Take Critical Mass II (1995): sixty cast-iron bodies, each weighing about 650 kilograms, arranged like randomly discarded corpses or aligned like soldiers standing at attention. This monumental installation is not merely a demonstration of physical strength – though the effect is undeniably striking. It’s a visceral meditation on the human condition, a contemporary memento mori that resonates with medieval ossuaries. Gormley forces us to confront our own mortality, our collective fragility, while evoking the atrocities of the 20th century. These anonymous, standardized bodies recall the victims of modern genocides as well as the alienated masses of our contemporary metropolises.
But perhaps it is in his public installations that Gormley reaches his conceptual apex. Event Horizon (2007), with its 31 silent sentinels perched on rooftops in London, then in New York, São Paulo, and Hong Kong, represents a masterful intervention in the urban fabric. These stoic figures, gazing at the horizon from their vertiginous perches, create a palpable tension between the individual and the crowd, between observer and observed. They evoke Michel Foucault’s reflections on surveillance and power while questioning our place in the postmodern urban landscape.

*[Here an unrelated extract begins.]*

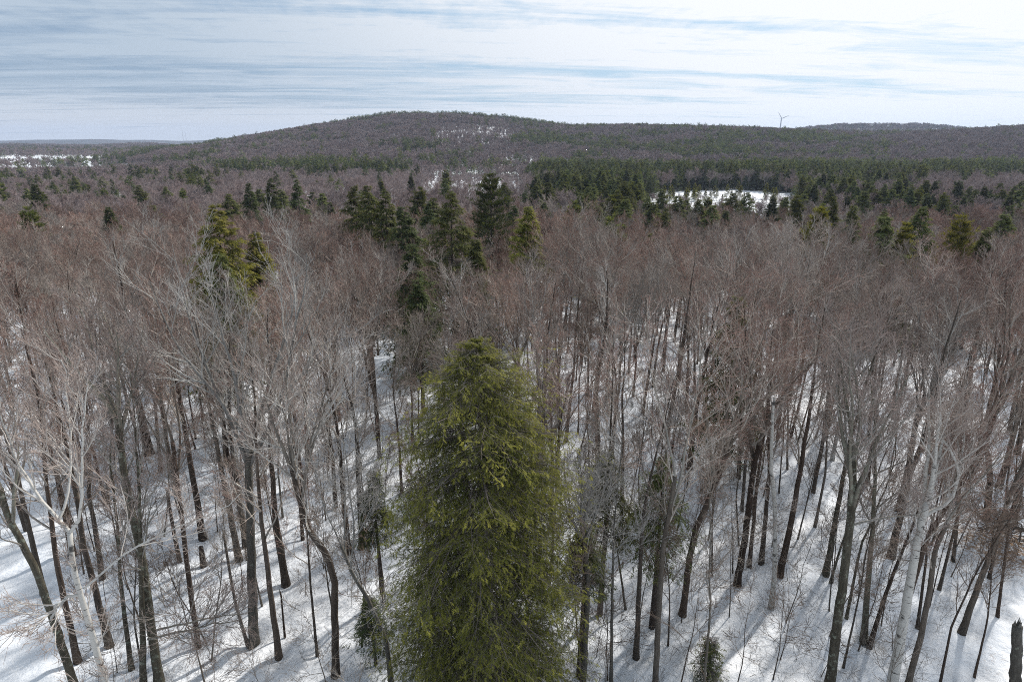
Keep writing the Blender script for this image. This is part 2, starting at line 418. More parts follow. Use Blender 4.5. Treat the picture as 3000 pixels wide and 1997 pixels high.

In Angel of the North (1998), this colossal 20-meter-tall figure with wings spanning 54 meters, Gormley transcends mere monumentalism to create a contemporary totem. Erected on a former coal mine in Gateshead, this sculpture is not just a symbol of urban regeneration – it is a mythological presence linking the industrial past to an uncertain future. The angel, with its posture both protective and menacing, recalls Walter Benjamin’s reflections on the Angel of History, propelled toward the future while contemplating the ruins of the past.
Gormley’s second major theme, less obvious but equally fascinating, is his exploration of geometry as a universal language of the body. His more recent series, like Blockworks, transform the human anatomy into abstract architectural configurations. These cubic figures, constructed from precisely calculated steel blocks, represent a fascinating evolution of his work. They echo Le Corbusier’s theories on the Modulor while evoking the pixels of our digital era.
These geometric works are not mere stylistic exercises. They represent a bold attempt to create a new sculptural vocabulary for the Anthropocene. By reducing the human body to its essential geometric components, Gormley builds a bridge between the organic and the digital, between the artisanal and the industrial. These pixelated figures are like ghosts in the machine, souls trapped in the matrix of our technological world.
Gormley creates works that operate on multiple levels simultaneously: they are accessible to the general public while carrying profound philosophical reflection. Unlike some contemporary artists who revel in hermeticism or empty spectacle, Gormley manages to create art that speaks both to the masses and to intellectuals.
Of course, some critics – mainly those who think contemporary art ended with Andy Warhol – reproach him for a certain repetitiveness. But it’s precisely this monomaniacal obstinacy that constitutes his strength. Like Samuel Beckett with his explorations of language or Giorgio Morandi with his still lifes, Gormley relentlessly plows the same furrow, uncovering new depths each time.
Gormley’s work is, in fact, a memento vivendi rather than a memento mori – a reminder not of our mortality, but of our embodied presence in the world. In an era where we are increasingly disembodied, lost in the meanders of the virtual, his work brutally brings us back to our physical condition, to our presence in space, to our fundamental being-in-the-world.